Design Rationale

 


 

Learning Design Rationale - written by Jon Hamlin - submitted November 29, 2012 - Download .pdf

 

 

 

 


Teenopoly Presentation - Education 890

 

 


 

The guidelines for the rationale are (from Dr. Kevin O'Neill's Education 890 syllabus)

 

Guidelines

Your Learning Design submission will have two components:

  1. A short (10 page double-spaced, Times 12 point, 1 inch margins) "Design Rationale" paper explaining:
    • What problem of learning your design addresses
    • How you understand the problem, with reference to your experience and the literature
    • What technology you chose for your design, and why. What specific affordances does the technology have, and how do these fit the characteristics of the problem you identified?
  2.  Either an electronic resource (e.g. web site) or a storyboard.

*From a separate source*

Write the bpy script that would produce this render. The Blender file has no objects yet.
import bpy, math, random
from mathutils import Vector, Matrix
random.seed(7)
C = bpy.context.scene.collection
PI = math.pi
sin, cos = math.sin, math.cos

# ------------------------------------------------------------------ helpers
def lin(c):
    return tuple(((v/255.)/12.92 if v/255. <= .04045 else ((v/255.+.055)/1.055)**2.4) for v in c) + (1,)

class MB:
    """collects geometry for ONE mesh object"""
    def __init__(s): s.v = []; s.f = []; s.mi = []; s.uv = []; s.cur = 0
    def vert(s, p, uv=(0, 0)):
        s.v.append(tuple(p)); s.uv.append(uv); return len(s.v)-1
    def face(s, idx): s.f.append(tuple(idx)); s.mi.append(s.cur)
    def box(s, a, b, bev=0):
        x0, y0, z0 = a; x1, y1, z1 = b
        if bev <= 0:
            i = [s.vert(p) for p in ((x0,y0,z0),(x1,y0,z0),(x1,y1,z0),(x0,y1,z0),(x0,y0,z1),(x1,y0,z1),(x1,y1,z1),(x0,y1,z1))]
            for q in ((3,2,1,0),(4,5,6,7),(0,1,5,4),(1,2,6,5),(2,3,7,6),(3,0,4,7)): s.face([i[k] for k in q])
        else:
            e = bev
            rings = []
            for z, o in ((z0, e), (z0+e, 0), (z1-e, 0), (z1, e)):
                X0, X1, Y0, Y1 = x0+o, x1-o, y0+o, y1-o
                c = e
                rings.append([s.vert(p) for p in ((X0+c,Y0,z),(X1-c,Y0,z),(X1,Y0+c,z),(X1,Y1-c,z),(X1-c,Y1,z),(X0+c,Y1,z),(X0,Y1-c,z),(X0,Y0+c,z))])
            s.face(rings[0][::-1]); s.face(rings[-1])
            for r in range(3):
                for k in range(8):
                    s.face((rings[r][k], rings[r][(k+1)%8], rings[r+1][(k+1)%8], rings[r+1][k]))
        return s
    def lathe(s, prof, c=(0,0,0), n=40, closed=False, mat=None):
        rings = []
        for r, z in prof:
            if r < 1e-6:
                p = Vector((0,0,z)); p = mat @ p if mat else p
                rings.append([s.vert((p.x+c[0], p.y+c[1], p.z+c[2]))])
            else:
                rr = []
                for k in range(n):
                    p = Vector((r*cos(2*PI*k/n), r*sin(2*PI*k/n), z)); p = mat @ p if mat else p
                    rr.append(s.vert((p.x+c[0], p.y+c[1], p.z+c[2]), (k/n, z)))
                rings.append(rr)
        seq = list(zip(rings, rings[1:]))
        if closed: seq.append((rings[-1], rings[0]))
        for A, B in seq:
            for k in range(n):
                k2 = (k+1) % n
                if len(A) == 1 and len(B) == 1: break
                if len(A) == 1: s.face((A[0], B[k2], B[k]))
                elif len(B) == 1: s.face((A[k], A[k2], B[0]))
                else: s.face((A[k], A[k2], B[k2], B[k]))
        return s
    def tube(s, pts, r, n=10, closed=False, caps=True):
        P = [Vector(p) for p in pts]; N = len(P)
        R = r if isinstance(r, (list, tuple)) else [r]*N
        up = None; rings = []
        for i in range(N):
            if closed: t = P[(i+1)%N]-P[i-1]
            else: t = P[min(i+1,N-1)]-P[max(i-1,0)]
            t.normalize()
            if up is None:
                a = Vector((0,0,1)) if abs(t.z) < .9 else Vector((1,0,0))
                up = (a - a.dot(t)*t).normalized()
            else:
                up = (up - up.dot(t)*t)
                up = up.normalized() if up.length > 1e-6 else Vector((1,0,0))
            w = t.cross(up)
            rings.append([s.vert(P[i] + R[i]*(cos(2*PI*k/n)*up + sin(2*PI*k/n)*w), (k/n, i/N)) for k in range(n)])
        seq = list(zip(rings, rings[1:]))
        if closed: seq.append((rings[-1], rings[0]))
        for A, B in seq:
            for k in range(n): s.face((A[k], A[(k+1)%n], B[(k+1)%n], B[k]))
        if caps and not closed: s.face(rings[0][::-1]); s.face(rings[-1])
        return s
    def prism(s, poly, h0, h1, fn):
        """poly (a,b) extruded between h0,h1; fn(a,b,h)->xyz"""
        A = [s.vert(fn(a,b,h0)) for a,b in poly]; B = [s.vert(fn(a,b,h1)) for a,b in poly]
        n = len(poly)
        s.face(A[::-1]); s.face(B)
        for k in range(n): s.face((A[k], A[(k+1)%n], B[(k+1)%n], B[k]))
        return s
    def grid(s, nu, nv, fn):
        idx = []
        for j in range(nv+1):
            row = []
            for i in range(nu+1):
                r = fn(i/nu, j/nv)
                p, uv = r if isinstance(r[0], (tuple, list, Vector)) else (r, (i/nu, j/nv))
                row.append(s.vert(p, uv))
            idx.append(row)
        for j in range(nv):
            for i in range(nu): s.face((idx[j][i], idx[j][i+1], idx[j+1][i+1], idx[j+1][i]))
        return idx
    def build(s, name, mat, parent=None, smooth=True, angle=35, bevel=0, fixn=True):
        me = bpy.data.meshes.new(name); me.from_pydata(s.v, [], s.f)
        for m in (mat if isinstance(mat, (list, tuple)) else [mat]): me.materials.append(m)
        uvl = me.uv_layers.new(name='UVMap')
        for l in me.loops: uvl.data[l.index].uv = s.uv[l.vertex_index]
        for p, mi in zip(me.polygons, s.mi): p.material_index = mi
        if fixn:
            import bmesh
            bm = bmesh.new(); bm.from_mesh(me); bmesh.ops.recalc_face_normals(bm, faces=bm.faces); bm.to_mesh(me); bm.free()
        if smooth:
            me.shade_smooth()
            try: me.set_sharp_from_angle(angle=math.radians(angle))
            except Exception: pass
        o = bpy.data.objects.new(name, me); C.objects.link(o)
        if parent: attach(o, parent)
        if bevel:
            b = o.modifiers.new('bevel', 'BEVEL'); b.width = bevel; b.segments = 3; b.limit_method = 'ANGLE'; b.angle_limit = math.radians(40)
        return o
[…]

Your rationale paper should address the following questions:

Audience

Who is your learning design for?

Learning Goals

What is it that you want people to learn?

Problem

What do you know, from experience and from the literature, about why this is difficult to learn? (In other words, why bother building a technology-based learning design to teach this?)

Design

Document/

Specification

Document your learning design. What you put here will vary depending on the decisions you've made about the Learning Goal and Problem, so you will have to work closely with your instructor to get clarity on this part over the semester. The key thing to accomplish here is to be clear about how the design decisions you make are linked to your understanding of the Learning Goal and Problem. Above all we are looking for coherence.

Be sure to include:

  • Context of use: Where will your audience use it? Over how long a period of time?
  • Technical details: How do you expect this to be implemented technologically?
  • Activity structure:Will this be an individual or collaborative activity (or some combination)? If part is collaborative, why so and how will the collaboration work?

 

Assessment How will you know if you have achieved the results you wanted with your design? I am not interested in a research design to address this question (e.g. a design for an experimental trial), but some ideas for a practical assessment of learning that you would routinely do as an instructor using the design. In this section you should demonstrate that you can develop ideas about assessment that are coherent with the goals you have set our for your design.